I'm okay with that. I hold out hope for her, and for the amazing progress she's going to make as a person this season. But more than that, I love Allison because watching her freak out at wine tasting parties, watching her try to meet covertly with clones while supervising her children's soccer team, and seeing her drown her sorrows in cheap white wine is freaking hysterical. And needed. There's so much weird in Orphan Black. Allison brings it back down. Reminds us that these are people, people whose lives are being impacted. She's funny and mean and selfish, but she's also the one who best understands the consequences of finding out where they came from.

Allison is the stakes. You need the stakes in order to have the story. And it certainly helps when the stakes are as fun as she is.


  1. I love Tatiana Maslany

    I've commented before that I'm not sure there's been another show in the entire history of television - with the possible exception of those with only one recurring character - that's depended so completely on one person's talent to carry it off. This is one case where I've actually resorted to saying it's a travesty that particular person didn't get an emmy.
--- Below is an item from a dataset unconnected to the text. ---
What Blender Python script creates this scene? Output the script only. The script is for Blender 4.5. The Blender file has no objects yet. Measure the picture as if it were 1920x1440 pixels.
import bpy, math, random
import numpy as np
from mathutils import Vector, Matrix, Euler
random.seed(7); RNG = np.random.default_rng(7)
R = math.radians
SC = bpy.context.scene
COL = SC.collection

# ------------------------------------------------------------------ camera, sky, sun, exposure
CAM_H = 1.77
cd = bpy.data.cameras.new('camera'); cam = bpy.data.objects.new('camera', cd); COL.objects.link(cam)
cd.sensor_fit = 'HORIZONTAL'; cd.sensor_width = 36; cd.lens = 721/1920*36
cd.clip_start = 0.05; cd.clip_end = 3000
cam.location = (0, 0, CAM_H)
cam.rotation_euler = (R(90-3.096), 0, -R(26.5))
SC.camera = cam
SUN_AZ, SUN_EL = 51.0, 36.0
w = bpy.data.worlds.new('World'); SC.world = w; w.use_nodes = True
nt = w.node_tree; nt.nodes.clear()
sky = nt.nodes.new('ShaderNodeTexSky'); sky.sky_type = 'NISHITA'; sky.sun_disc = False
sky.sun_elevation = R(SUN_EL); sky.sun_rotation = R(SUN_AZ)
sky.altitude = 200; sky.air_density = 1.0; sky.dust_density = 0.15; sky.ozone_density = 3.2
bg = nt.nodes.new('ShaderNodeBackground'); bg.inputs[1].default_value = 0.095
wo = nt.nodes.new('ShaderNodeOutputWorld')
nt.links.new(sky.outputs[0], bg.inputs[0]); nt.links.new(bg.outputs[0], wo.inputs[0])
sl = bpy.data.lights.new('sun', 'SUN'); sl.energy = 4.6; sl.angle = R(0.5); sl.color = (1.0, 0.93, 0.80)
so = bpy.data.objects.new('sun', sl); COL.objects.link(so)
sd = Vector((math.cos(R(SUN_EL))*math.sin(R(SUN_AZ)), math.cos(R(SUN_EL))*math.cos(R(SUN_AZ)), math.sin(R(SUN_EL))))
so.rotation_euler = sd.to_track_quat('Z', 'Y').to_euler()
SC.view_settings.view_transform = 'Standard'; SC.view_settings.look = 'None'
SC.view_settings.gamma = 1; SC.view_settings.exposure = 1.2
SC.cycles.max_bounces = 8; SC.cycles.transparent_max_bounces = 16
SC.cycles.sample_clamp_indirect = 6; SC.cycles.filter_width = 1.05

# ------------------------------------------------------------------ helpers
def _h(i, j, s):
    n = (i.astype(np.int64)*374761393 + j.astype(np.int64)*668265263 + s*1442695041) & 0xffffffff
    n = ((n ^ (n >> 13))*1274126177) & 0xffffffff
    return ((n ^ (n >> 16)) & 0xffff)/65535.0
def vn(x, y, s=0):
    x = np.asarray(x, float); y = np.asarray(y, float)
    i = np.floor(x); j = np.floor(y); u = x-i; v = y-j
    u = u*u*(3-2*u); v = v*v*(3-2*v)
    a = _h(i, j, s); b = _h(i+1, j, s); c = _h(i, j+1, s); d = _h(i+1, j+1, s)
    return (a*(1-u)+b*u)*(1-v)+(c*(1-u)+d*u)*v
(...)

    I haven't had a chance to watch a lot of Orphan Black, but Alison won me over with the "if you wake my kids or let them see you, then yes I will shoot you." I could totally see that reaction in a soccer mom whose world is collapsing.

    1. It kind of reminds me of Dollhouse, actually. That was another show intended to rest primarily on one set of shoulders, that then transitioned into being an ensemble show. But this one, this one is just all Tatiana all the time. And it works. I think that's the craziest part.

      Allison's scene with the hot glue gun torture goes down in my memory as one of the best characterized scenes of all time. It's just so...her.